To Give or Not to Give: Fair Division for Single Minded Valuations

Single minded agents have strict preferences, in which a bundle is acceptable only if it meets a certain demand. Such preferences arise naturally in scenarios such as allocating computational resources among users, where the goal is to fairly serve as many requests as possible. In this paper we study the fair division problem for such agents, which is harder to handle due to discontinuity and complementarities of the preferences. Our solution concept---the competitive allocation from equal incomes (CAEI)---is inspired from market equilibria and implements fair outcomes through a pricing mechanism.
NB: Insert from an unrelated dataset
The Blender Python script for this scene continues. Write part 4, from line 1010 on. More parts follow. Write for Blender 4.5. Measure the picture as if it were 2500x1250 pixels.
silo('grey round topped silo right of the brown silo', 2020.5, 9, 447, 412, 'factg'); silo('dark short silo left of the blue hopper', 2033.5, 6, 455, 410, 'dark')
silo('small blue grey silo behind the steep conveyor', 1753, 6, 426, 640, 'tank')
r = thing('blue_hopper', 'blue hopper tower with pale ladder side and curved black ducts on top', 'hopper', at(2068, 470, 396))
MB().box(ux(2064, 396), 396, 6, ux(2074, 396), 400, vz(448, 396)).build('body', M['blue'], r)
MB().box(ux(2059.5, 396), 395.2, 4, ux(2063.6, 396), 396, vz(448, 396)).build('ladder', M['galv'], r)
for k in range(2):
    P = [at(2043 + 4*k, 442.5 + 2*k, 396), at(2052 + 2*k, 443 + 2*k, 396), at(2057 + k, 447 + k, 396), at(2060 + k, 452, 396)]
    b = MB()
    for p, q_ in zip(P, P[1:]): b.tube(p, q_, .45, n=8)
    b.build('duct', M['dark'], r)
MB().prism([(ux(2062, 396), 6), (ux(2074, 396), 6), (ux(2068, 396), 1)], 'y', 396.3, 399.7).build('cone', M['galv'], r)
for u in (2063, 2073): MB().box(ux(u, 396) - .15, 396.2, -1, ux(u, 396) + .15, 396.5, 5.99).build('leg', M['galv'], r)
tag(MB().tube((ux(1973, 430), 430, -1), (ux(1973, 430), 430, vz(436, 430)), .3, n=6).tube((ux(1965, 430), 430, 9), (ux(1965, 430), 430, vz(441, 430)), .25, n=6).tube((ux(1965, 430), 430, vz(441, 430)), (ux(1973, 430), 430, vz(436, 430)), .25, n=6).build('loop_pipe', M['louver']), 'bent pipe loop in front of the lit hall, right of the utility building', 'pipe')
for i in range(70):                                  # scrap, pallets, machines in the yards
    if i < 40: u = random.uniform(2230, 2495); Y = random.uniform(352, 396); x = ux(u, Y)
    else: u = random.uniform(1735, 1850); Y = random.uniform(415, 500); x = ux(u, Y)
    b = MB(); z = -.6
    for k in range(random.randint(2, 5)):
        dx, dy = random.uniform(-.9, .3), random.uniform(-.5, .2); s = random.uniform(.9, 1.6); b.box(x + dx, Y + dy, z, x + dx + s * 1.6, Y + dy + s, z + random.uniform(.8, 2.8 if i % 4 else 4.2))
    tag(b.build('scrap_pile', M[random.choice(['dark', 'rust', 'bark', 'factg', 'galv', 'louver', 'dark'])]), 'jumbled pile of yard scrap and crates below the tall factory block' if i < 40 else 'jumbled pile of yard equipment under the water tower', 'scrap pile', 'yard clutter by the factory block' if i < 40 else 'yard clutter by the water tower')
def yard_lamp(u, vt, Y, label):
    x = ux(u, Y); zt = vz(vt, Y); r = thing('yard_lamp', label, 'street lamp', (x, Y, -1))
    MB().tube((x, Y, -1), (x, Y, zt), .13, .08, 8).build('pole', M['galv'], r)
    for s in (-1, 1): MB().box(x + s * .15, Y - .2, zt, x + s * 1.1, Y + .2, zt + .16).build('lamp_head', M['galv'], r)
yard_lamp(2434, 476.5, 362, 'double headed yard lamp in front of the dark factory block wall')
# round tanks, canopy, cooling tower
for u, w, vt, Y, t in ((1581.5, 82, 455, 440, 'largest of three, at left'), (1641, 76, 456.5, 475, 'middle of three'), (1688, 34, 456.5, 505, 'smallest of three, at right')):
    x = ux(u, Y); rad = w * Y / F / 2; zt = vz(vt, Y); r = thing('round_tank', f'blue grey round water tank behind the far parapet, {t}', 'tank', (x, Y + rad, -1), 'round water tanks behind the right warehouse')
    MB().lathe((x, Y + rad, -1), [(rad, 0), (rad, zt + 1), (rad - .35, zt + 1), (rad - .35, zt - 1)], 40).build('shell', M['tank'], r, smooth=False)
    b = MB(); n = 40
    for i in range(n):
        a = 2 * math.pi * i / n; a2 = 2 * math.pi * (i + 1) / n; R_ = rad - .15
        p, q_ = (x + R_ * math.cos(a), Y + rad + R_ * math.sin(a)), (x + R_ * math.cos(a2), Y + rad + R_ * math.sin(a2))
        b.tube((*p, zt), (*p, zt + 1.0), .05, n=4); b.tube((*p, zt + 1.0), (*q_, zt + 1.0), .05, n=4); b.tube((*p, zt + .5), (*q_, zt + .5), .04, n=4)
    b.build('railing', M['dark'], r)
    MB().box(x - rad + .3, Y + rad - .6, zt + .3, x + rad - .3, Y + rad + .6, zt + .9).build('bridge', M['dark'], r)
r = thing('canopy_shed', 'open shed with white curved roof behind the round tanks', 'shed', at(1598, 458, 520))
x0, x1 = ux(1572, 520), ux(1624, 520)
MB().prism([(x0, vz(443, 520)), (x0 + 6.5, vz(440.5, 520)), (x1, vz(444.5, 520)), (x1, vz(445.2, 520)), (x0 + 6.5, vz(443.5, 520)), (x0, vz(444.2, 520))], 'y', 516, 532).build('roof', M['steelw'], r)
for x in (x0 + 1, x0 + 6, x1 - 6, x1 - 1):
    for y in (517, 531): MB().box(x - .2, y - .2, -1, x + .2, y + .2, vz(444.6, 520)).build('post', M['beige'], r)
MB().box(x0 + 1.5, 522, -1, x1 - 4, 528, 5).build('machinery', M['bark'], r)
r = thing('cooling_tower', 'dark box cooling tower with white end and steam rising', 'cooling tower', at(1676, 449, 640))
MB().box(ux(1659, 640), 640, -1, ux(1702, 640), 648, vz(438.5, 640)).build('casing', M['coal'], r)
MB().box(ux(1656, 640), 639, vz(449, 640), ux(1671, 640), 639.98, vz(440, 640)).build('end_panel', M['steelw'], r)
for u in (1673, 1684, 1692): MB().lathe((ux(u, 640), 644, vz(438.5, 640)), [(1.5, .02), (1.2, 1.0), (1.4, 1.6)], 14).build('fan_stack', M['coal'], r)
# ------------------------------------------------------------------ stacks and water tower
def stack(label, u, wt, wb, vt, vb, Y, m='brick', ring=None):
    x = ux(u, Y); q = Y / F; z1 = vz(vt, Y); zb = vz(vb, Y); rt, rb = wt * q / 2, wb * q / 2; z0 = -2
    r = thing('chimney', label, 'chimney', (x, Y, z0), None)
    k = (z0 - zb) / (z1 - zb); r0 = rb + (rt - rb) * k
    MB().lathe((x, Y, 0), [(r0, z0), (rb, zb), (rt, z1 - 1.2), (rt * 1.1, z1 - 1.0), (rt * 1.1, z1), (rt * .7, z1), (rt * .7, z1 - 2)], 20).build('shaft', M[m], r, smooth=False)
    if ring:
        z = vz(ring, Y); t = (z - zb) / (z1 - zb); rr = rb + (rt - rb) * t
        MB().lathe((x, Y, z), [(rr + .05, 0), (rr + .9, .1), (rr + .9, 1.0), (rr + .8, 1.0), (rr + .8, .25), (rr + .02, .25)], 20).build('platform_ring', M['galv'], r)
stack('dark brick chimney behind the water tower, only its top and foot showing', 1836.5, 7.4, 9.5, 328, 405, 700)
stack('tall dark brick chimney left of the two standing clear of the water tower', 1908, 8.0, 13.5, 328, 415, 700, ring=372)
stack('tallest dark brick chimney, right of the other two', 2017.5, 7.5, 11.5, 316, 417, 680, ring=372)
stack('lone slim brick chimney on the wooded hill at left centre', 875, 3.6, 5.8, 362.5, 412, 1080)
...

We study the existence and computation of CAEI for multiple divisible goods, cake cutting, and multiple discrete goods. For the first two scenarios we show that existence of CAEI solutions is guaranteed, while for the third we give a succinct characterization of instances that admit this solution; then we give an efficient algorithm to find one in all three cases. Maximizing social welfare turns out to be NP-hard in general, however we obtain efficient algorithms for (i) divisible and discrete goods when the number of different \emph{types} of players is a constant, (ii) cake cutting with contiguous demands, for which we establish an interesting connection with interval scheduling, and (iii) cake cutting with a constant number of players with arbitrary demands. Our solution is useful more generally, when the players have a target set of desired goods, and very small positive values for any bundle not containing their target set.